Fenstersturz im idyllischen Seniorenheim
Mord oder Selbstmord, das ist eine Frage in diesem geruhsam erzählten Roman, der kein Krimi sein will.
Dieses Seniorenheim namens Babbington Hall scheint ein Idyll zu sein. Ein wunderschönes altes Haus, liebevoll renoviert, mitten in einem großen Garten, voller mehr oder weniger skurriler alter Menschen. Eine davon, die liebenswerte Florence Butterfield, 87 Jahre alt und auf den Rollstuhl angewiesen.
Florrie, wie sie genannt wird, kann gut zuhören und so vertraut sich Renata, die Heimleiterin, ihr eines Tages an und erzählt von ihrer neuen Liebe, ihren Zukunftsplänen. Doch am nächsten Tag stürzt Renata aus dem Fenster. Alle vermuten Selbstmord, doch Florrie glaubt nicht daran. Wer frisch verliebt ist und von Paris träumt, bringt sich nicht um.
Florence Butterfield hat selbst ein sehr abwechslungsreiches Leben, ein Leben voller Abenteuer, aber auch voller Schmerz, hinter sich. Viele Erinnerungsstücke bewahrt sie in einer kleinen Kiste auf, in der sie immer mal wieder kramt, und holt so die damaligen Ereignisse wieder zurück. Doch es gibt ein Geschehen in ihrer Vergangenheit, über das sie niemals spricht.
Während Florrie einerseits in ihren Erinnerungen versinkt und uns als Leser daran teilhaben lässt, versucht sie andererseits zu beweisen, dass Renatas Sturz kein Selbstmordversuch war, sondern ein Mordversuch.
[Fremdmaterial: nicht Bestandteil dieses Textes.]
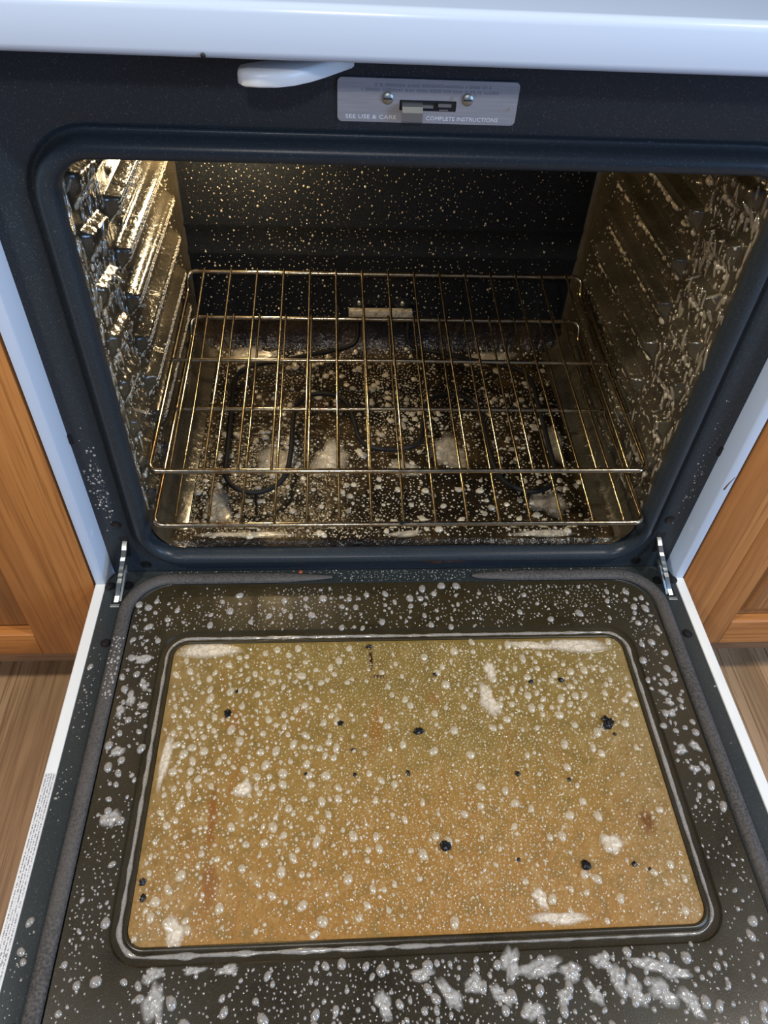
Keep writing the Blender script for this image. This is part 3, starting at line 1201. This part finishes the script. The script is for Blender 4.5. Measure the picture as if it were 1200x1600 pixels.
def flat_field(name, mat, x0, x1, y0, y1, z, cell, keep, rmin, rmax, label, shape=2.2, flat=.75, stretch=1.25, nbig=0, bigr=(.004, .008), bigkeep=None):
    w_, h_ = x1 - x0, y1 - y0
    big = []
    tries = 0
    while len(big) < nbig and tries < nbig * 60:
        tries += 1
        bu, bv = rng.uniform(0, w_), rng.uniform(0, h_)
        kp = (bigkeep or keep)(np.array([bu + x0]), np.array([bv + y0]))[0]
        if rng.uniform() > kp:
            continue
        r = bigr[0] + (bigr[1] - bigr[0]) * rng.uniform() ** 1.8
        if all((bu - a) ** 2 + (bv - b) ** 2 > (r + c) ** 2 for a, b, c in big):
            big.append((bu, bv, r))
    U, V = scatter(w_, h_, cell, lambda u, v: keep(u + x0, v + y0), big)
    R = drops(U, V, rmin, rmax, shape)
    if big:
        bg = np.array(big)
        U, V, R = np.concatenate([U, bg[:, 0]]), np.concatenate([V, bg[:, 1]]), np.concatenate([R, bg[:, 2]])
    n = len(U)
    C = on_plane(U + x0, V + y0, z)
    N = np.tile([0, 0, 1.], (n, 1))
    a = rng.normal(math.pi / 2, .5, n)
    T = np.stack([np.cos(a), np.sin(a), 0 * a], -1)
    e = rng.uniform(1, stretch, n)
    hgt = R * flat * np.where(R > .003, .7, 1)
    return domes(name, mat, C, N, T, R * e, R / e, hgt, label)


# soap on the window glass
def k_glass(x, y):
    return np.clip(.45 + .9 * (pnoise(x, y, 30, 3) - .35), .15, 1)


def k_glass_big(x, y):
    left = np.exp(-((x + .20) / .10) ** 2 - ((y + .19) / .10) ** 2)
    right = np.exp(-((x - .17) / .10) ** 2 - ((y + .14) / .06) ** 2)
    lo = .28 * np.exp(-((x + .12) / .14) ** 2 - ((y + .31) / .09) ** 2)
    return np.clip(left + right + lo + .07, 0, 1)


def k_fine(x, y):
    return np.clip(.55 + .5 * np.exp(-((x - .02) / .12) ** 2) - .5 * k_glass_big(x, y), .1, .9)


flat_field('soap_drops', M['drop_glass'], -GX + .003, GX - .003, GY0 + .003, GY1 - .003, -.0010, .0037, k_fine, .0006, .0014,
           'fine clear yellowish soap drops between the bigger bubbles on the door window glass', flat=.8)
flat_field('foam_bubbles', M['foam_glass'], -GX + .004, GX - .004, GY0 + .004, GY1 - .004, -.0010, .0064, k_glass, .0010, .0022,
           'beige soap bubbles all over the tan window glass of the open oven door', nbig=640, bigr=(.0020, .0058), bigkeep=k_glass_big)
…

Hilfe findet sie beim Mitbewohner Stanhope Jones, der ebenfalls nicht an Selbstmord glaubt. Den beiden alten Leuten wird dabei schnell klar, dass der potenzielle Mörder bzw. Mörderin in Babbington Hall leben muss. Doch es dauert lange, bis sie der Wahrheit nahekommen.
Geruhsam, ohne Effekthascherei oder Dramatik, so wie sich alte Menschen durchs Leben bewegen, so bewegt sich der Roman durch die Ereignisse. Immer wieder wird die aktuelle Handlung unterbrochen durch die Rückblicke auf Florries Leben. Nicht immer sind diese Einblicke in die Vergangenheit besonders spannend, warmherzig und berührend wohl aber schon. Besonders aber berühren die aktuellen Gedankengänge Florries, ihre genaue Beobachtungsgabe, ihr jung gebliebener Verstand, ihre Güte und ihre Abgeklärtheit. „… Wir lassen die Kinder, die wir einmal waren, nicht hinter uns. Wir wachsen einfach um sie herum, so wie Bäume um ein Fahrrad wachsen, das am Stamm angelehnt stehen bleibt – und Florrie erfreut sich an diesem Vergleich.“ (S. 88).
All dies so wahrhaftig, so glaubhaft darzustellen, ist ein großes Verdienst von Susan Fletcher. Ein Roman, der vor allem dazu anregt, über das eigene Verständnis vom Älterwerden nachzudenken.
Susan Fletcher – Florence Butterfield und die Nachtschwalbe
aus dem Englischen von Silke Jellinghaus und Katharina Neumann
Kindler, November 2023
Gebundene Ausgabe, 495 Seiten, 24,00 €
Diese Rezension wurde verfasst von Renate Müller.